The party leadership, in its report, coolly endorses Maxton’s speech and there is a motion to congratulate him! The radical rank-and-filers, a minority, quite correctly and consistently demand Maxton’s expulsion. A third point of view proposes a repudiation of Maxton. A fourth motion timidly proposes to refer back that part of the leadership’s report which endorses Maxton, that is, tacitly, a “rebuke.”

All motions are defeated! The reference back is voted down by 65 to 43, the motions to repudiate to congratulate, to expel, are voted down in turn. In a word, things remain exactly as they were.

Principles Don’t Matter

How can such a thing happen? Are the members, or even the delegates, for Maxton’s position? Obviously not, as is indicated by their refusal to congratulate Maxton on his speech. But why then did they not at least condemn him for it, if not expel him? Because they are poisoned by the policy of Lovestone’s darling, Fenner Brockway.
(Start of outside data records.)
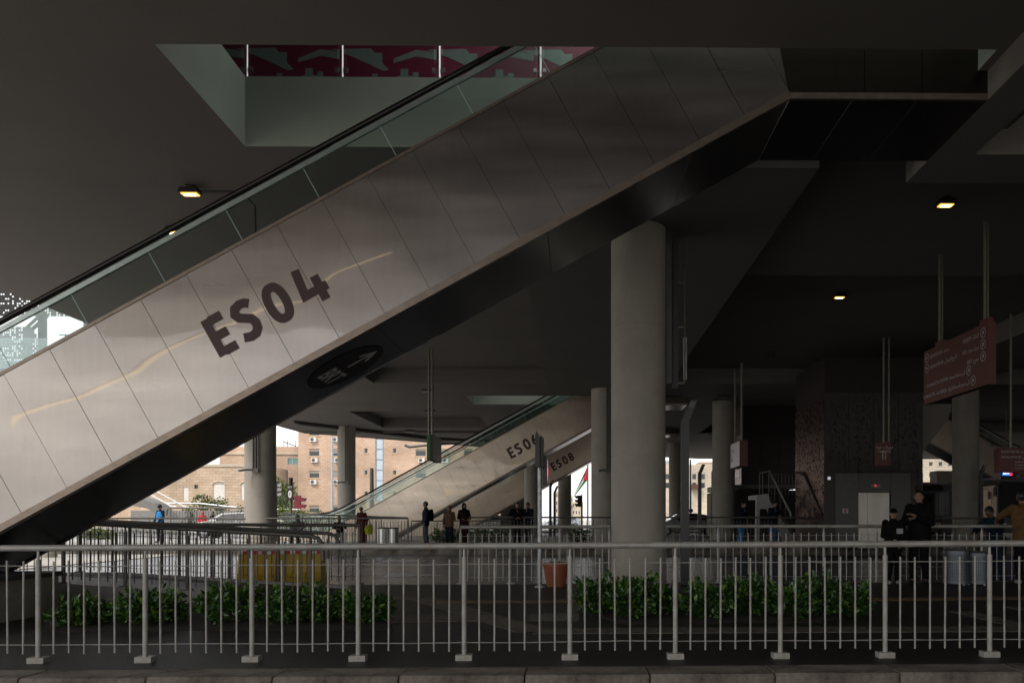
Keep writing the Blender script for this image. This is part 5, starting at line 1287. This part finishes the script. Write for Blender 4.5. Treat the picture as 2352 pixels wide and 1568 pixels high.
for k, q in enumerate(rects): w = MB().box(q[0],q[1],.1,.14,q[2],q[3]).build('window', mat('green window glass', (.12,.27,.27), .15) if k else SHUT, r, False); b = MB(); b.box(q[0],q[1],.03,.098,q[3]-.1,q[3]); b.box((q[0]+q[1])/2-.05,(q[0]+q[1])/2+.05,.03,.098,q[2],q[3]-.1); b.build('frame', WFR, w, False)
MB().box(-.1,Q(700),-.18,-.003,Zh(1044),Zh(1040)).build('string_course', STONE3, r, False)
b = MB()
for u in (640,648,668): x = Q(u); b.tube([(x,2,Zh(1026)-.1),(x,2,Zh(1008))], .05, 6); 
b.tube([(Q(640),2,Zh(1012)),(Q(668),2,Zh(1022))], .07, 6); b.build('antenna', BLACK, r)
r = thing('stone_house', 'pale limestone building between the far columns right of the thickest column', 'building', (xu(1500,115),115,.3)); D = 115; X0 = xu(1500,D)
rects = [(Q(u),Q(u+9),Zh(v+12),Zh(v)) for u in (1528,1546,1568,1590,1610) for v in (1088,1108)]
facade(0, Q(1760), 0, Zh(1066), rects, .3).build('wall', STONE3, r, False); MB().box(0,Q(1760),.32,9,0,Zh(1067)).build('core', STONE3, r, False)
for q in rects: MB().box(q[0],q[1],.12,.16,q[2],q[3]).build('window', WIN, r, False)
MB().box(Q(1528),Q(1545),1,4,Zh(1066)-.2,Zh(1056)).build('roof_tank', GALV, r, False); MB().box(Q(1610),Q(1650),1,5,Zh(1066)-.2,Zh(1059)).build('roof_room', STONE2, r, False)
b = MB(); b.box(Q(1586),Q(1606),-1.2,-.05,Zh(1122),Zh(1112)); b.build('shop_sign', mat('brown shop sign', (.08,.03,.02), .5), r, False)
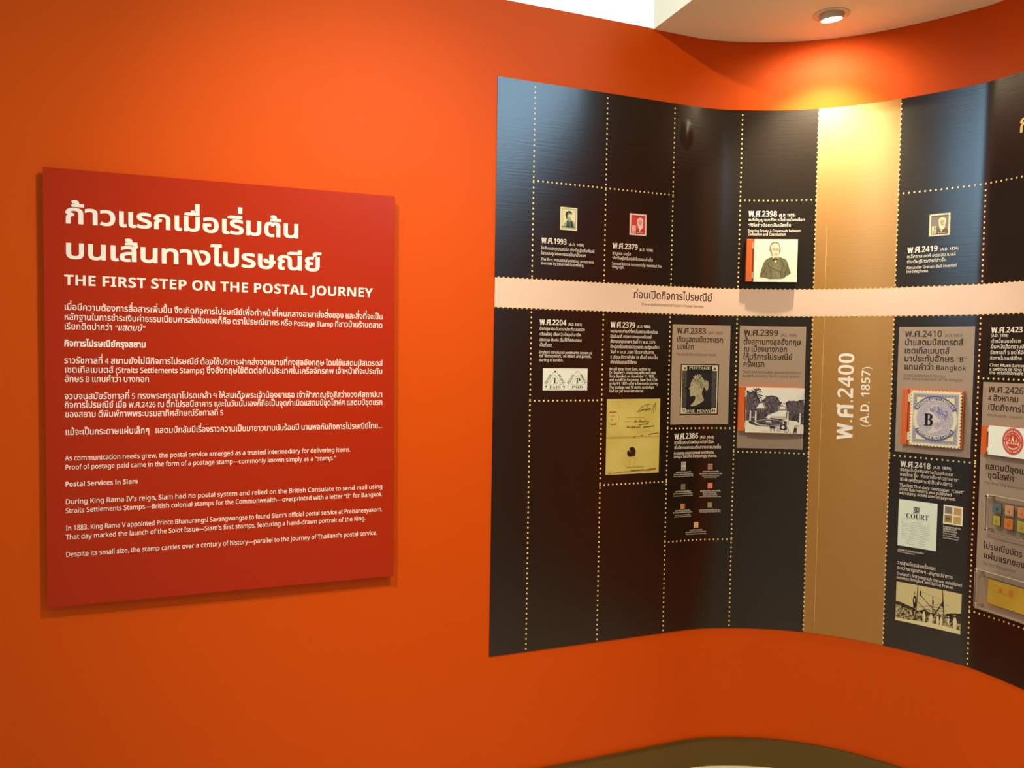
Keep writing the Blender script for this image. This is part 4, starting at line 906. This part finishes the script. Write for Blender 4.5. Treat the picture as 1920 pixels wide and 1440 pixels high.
# --- telegraph photograph
def telegraph(box):
    c = Pic(box, 900, 540); sky_, k, pale = C('photosky', 206, 194, 140), C('photoink', 34, 26, 18), C('photopale', 222, 212, 164); mid = mottle('photoground', (44, 34, 24), (184, 170, 120), 110, (.42, .58)); dk = mottle('photoshrub', (22, 17, 12), (70, 56, 38), 60)
    c.R(0, 0, 900, 540, sky_, 1); c.P([(0, 285), (60, 290), (120, 305), (200, 325), (260, 340), (300, 350), (420, 330), (520, 340), (640, 330), (700, 320), (760, 300), (900, 270), (900, 540), (0, 540)], mid, 2)
    c.P([(0, 270), (70, 278), (150, 298), (250, 320), (300, 352), (240, 362), (150, 342), (0, 318)], dk, 3); c.P([(330, 345), (420, 322), (500, 340), (560, 372), (480, 385), (380, 390)], dk, 3); c.P([(690, 310), (760, 290), (900, 262), (900, 400), (800, 395), (720, 372)], dk, 3)
    c.P([(0, 350), (260, 372), (300, 420), (120, 420), (0, 400)], mottle('photorail', (46, 36, 26), (200, 186, 136), 160, (.4, .6)), 3)
    c.P([(0, 506), (170, 500), (420, 478), (640, 470), (900, 488), (900, 540), (0, 540)], pale, 4); c.P([(0, 420), (160, 436), (300, 470), (160, 498), (0, 500)], mid, 4)
    for x0, y0, x1, y1, w in ((302, 0, 282, 470, 18), (510, 110, 520, 400, 11), (640, 0, 680, 440, 20)): c.P([(x0 - w*.25, y0), (x0 + w*.25, y0), (x1 + w*.5, y1), (x1 - w*.5, y1)], C('photopole', 92, 76, 52), 5)
    for a, w in (([(345, 128), (480, 250), (640, 360)], 9), ([(300, 220), (470, 350)], 8), ([(650, 160), (590, 270), (520, 380)], 12), ([(360, 80), (640, 130)], 2), ([(310, 300), (640, 190)], 3), ([(520, 290), (680, 280)], 7), ([(500, 250), (660, 250)], 6), ([(300, 360), (440, 300), (560, 320)], 6), ([(690, 190), (730, 190)], 5), ([(300, 420), (440, 480)], 12), ([(600, 330), (660, 420)], 9)): c.Ln(a, w, k, 6)
    for pts in ([(262, 90), (250, 150), (262, 160)], ): c.Ln(pts, 7, k, 6)
    c.P([(236, 210), (250, 160), (275, 150), (290, 190), (280, 240), (290, 300), (262, 330), (250, 350), (246, 280)], k, 6, True); c.P([(258, 180), (272, 190), (266, 250), (254, 240)], pale, 7, True)
    c.P([(330, 70), (345, 62), (352, 90), (345, 130), (334, 150), (328, 120)], k, 6, True); c.P([(504, 190), (516, 150), (526, 170), (528, 210), (506, 220)], k, 6, True); c.P([(632, 210), (646, 130), (664, 180), (664, 226), (640, 232)], k, 6, True); c.P([(240, 350), (262, 340), (256, 420), (240, 450)], k, 6)
    for x, y, h, w in ((400, 330, 170, 46), (498, 345, 150, 52), (590, 350, 150, 38), (640, 352, 160, 40), (735, 350, 96, 34), (822, 318, 190, 58)):
        c.P([(x, y), (x + w*.28, y + h*.12), (x + w*.5, y + h*.38), (x + w*.3, y + h*.98), (x + w*.05, y + h), (x, y + h*.6), (x - w*.08, y + h), (x - w*.3, y + h*.95), (x - w*.5, y + h*.36), (x - w*.26, y + h*.1)], pale, 7, True)
        c.E(x, y - 2, 9, 11, k, 8, 12); c.P([(x - 16, y - 8), (x + 16, y - 8), (x + 8, y - 18), (x - 8, y - 18)], pale if x > 450 else k, 9)
    for _ in range(60):
        x, y = rnd.uniform(0, 880), rnd.uniform(372, 486); c.Ln([(x, y), (x + rnd.uniform(8, 40), y + rnd.uniform(-8, 8))], rnd.uniform(2, 5), k if rnd.random() < .6 else pale, 5)
    return c
telegraph(Q['telegraph']).build('photo_print', wall, panel, F0, .00025)['label'] = 'sepia photograph of men raising telegraph poles'

# ------------------------------------------------------------------ hinged flip cards
M['spine'] = mat('flip_orange', (.62, .115, .018), .45, .5)
M['coverwhite'] = mat('cover_white', (.82, .83, .78), .45, .4)
M['hinge'] = mat('hinge_cream', (.62, .58, .44), .4, .5)
def portrait(box):
    c = Pic(box, 561, 552); bg = C('portraitpaper', 238, 235, 218); c.R(0, 0, 561, 552, bg, 1)
    coat = mottle('engravecoat', (96, 94, 68), (128, 124, 94), 320); vest = mottle('engravevest', (110, 108, 82), (140, 136, 106), 320); dk = C('engravedark', 54, 52, 38); hr = mottle('engravehair', (104, 100, 74), (168, 162, 128), 260); skin = C('engraveskin', 224, 218, 192); sh = C('engraveshade', 172, 164, 130); tie = C('engravetie', 66, 64, 48)
    c.P([(82, 498), (78, 470), (100, 380), (128, 300), (150, 264), (215, 234), (238, 226), (330, 226), (352, 240), (410, 256), (436, 300), (460, 380), (482, 432), (476, 446), (420, 474), (398, 502), (356, 510), (240, 512), (190, 514), (150, 494)], coat, 3, True)
    c.P([(228, 236), (330, 236), (352, 330), (370, 420), (352, 508), (236, 510), (226, 400)], vest, 4, True)
    c.P([(222, 232), (242, 226), (246, 300), (238, 512), (196, 514), (214, 380), (180, 330), (196, 290)], coat, 5, True); c.P([(330, 226), (352, 238), (392, 330), (376, 400), (352, 506), (346, 420), (356, 360), (330, 330), (352, 326)], coat, 5, True)
    for a in ([(224, 234), (196, 290), (182, 330), (214, 372), (232, 508)], [(346, 240), (374, 310), (388, 340), (356, 376), (348, 500)], [(140, 300), (150, 390), (90, 470)], [(436, 320), (430, 400), (470, 440)], [(240, 380), (300, 400), (370, 430)], [(110, 400), (160, 440), (160, 490)], [(420, 380), (404, 440), (398, 490)]): c.Ln(a, 4, dk, 6)
    for y in (300, 350, 400, 450): c.E(292, y, 3.5, 3.5, dk, 6, 8)
    c.P([(252, 262), (280, 310), (306, 262)], C('engravecollar', 226, 216, 184), 5); c.P([(236, 256), (262, 248), (284, 256), (312, 250), (318, 262), (292, 276), (284, 268), (262, 280), (240, 276)], tie, 6, True); c.P([(230, 226), (240, 210), (262, 240), (236, 256)], skin, 5); c.P([(318, 226), (312, 210), (296, 240), (318, 254)], skin, 5)
    c.P([(202, 150), (196, 110), (206, 66), (236, 38), (280, 32), (312, 46), (332, 80), (338, 118), (336, 160), (326, 168), (320, 120), (220, 120), (216, 172)], hr, 6, True)
    c.P([(214, 130), (216, 92), (232, 62), (262, 50), (296, 54), (318, 76), (326, 120), (324, 168), (316, 208), (294, 236), (262, 236), (232, 212), (218, 178)], skin, 7, True)
    c.P([(210, 120), (222, 116), (226, 160), (224, 190), (212, 170)], hr, 8, True); c.P([(330, 116), (340, 120), (338, 160), (326, 186), (324, 160)], hr, 8, True)
    c.P([(206, 128), (214, 124), (216, 152), (208, 156)], sh, 9, True); c.P([(222, 150), (240, 190), (252, 226), (236, 214), (222, 184)], sh, 8, True)
    for x in (256, 304): c.E(x, 134, 19, 11, dk, 9, 20, .86); c.E(x, 134, 5, 4, dk, 9, 10); c.Ln([(x - 18, 117), (x, 112), (x + 18, 116)], 4, tie, 9)
    c.Ln([(275, 132), (285, 132)], 3, dk, 9); c.Ln([(284, 136), (290, 166), (276, 170)], 4, sh, 9); c.Ln([(264, 195), (284, 193), (303, 196)], 3.5, tie, 9); c.Ln([(272, 204), (296, 204)], 3, sh, 9); c.Ln([(252, 176), (262, 200)], 3, sh, 9); c.Ln([(308, 176), (304, 200)], 3, sh, 9)
    return c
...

The Maxtons and McGoverns have merely to hint that a critical resolution will mean their departure from the party, and Brockway capitulates! The Leader must not be offended. Principles? The struggle against war? That’s all right for holiday occasions, for ceremonial rites, but not for everyday struggle. Those are phrases with which you feed the ranks, but not rules that are imposed upon the “leaders.”

To make Maxton toe the line, even the thin, trembling line of the I.L.P. – that would be “Trotskyist sectarianism.”

It should not be hard to judge, from Maxton’s speech in September and from the way the I.L.P. convention dealt with it, how serious a force against imperialist war the centrist I.L.P. will be when the war has actually broken out.